There’s been some controversy over the casting of Heathcliff with several interpretations over the years, many believing he comes from Romani, African, or South Asian origins. While Brontë doesn’t specify his race, there are some ambiguous clues, such as describing him as “dark-skinned” and revealing he was found in Liverpool as a child, which was a major port for Britain at the time.
That’s not the only controversy, with Emerald Fennell’s version seemingly not looking like a simple Wuthering Heights adaptation. The trailer hints at something darker and more unexpected. (Nathan Ellis in The Yorkshireman)
Shock Sells. In a crowded film landscape, nudity, kink, and controversy guarantee attention. Complexity gets lost. What Brontë wrote as a meditation on cruelty and obsession risks being repackaged as a sultry, doomed romance with very nice cheekbones.
For a reader, when a cult literary work is stripped for its most titillating parts, the layers of meaning—about race, class, gender, and the limits of love—fall away. Wuthering Heights becomes another meme-able romance instead of the unsettling, windswept tragedy Brontë intended.
Maybe the film will surprise us. Perhaps Emerald Fennell’s vision has more nuance than the trailer lets on, and the shocking flourishes are just marketing bait rather than the heart of the movie. Adaptations, after all, often reveal depths that early teasers obscure. But trailers set the tone, and this one, with its hyper-sexual sheen, has already lowered expectations. (Malika Bhagat in Times Now News)

 Also on CBR, CosmopolitanIndependent Online (South Africa), Magic828 (South Africa), Perfil (Argentina), Parati (Argentina), La Nación (Argentina), Televitos (Chile), El Confidencial (Spain), L'Officiel (France), Marie Claire (France), 361 Magazine (Italy), Bild (Germany)...

TikTok user itsyourfilmsis has a theory about the use of quotation marks in the Wuthering Heights 2026 poster. In her opinion, the quotation marks in “Wuthering Heights” suggest the film isn’t a direct adaptation but a story about someone reading and fantasizing themselves into Brontë’s novel. The era-shifting costumes and Margot Robbie’s possible role as a Victorian reader support this meta-framing, making the film about obsession and interpretation rather than faithful retelling. The theory is repeated in, among others, Fotogramas (Spain) and Wired (Italy). Other theories about the quotation marks can be read in The Indian Times, quoting both X-perts and Reddi-perts.

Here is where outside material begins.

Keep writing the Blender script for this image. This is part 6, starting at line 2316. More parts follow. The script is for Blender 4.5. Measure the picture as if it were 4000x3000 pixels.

In our opinion, the explanation is simpler. The poster is clearly inspired by classical posters, such as Gone With the Wind. Not forgetting that the canonical Wuthering Heights 1939 also incorporated quotation marks in its title card:

But who knows? Maybe we're wrong.

An unexpected Jane Eyre mention in this Lancaster Guardian article about some plans to extend conservation areas in Lancaster:
Whittington
The village is associated with the Rev William Carus Wilson, a former rector and founder of charity schools for girls. He established the Whittington School for Training Servants and Teachers in 1820.
He also founded the Clergy Daughters’ School in Cowan Bridge which the Brontë sisters attended. He and the school are thought to have inspired Lowood and its headmaster, Mr Brocklehurst, from the book Jane Eyre. (Robbie Macdonald)

People publishes an excerpt of the Wuthering Heights-inspired novel The Favourites of Layne Fargo, now in paperback.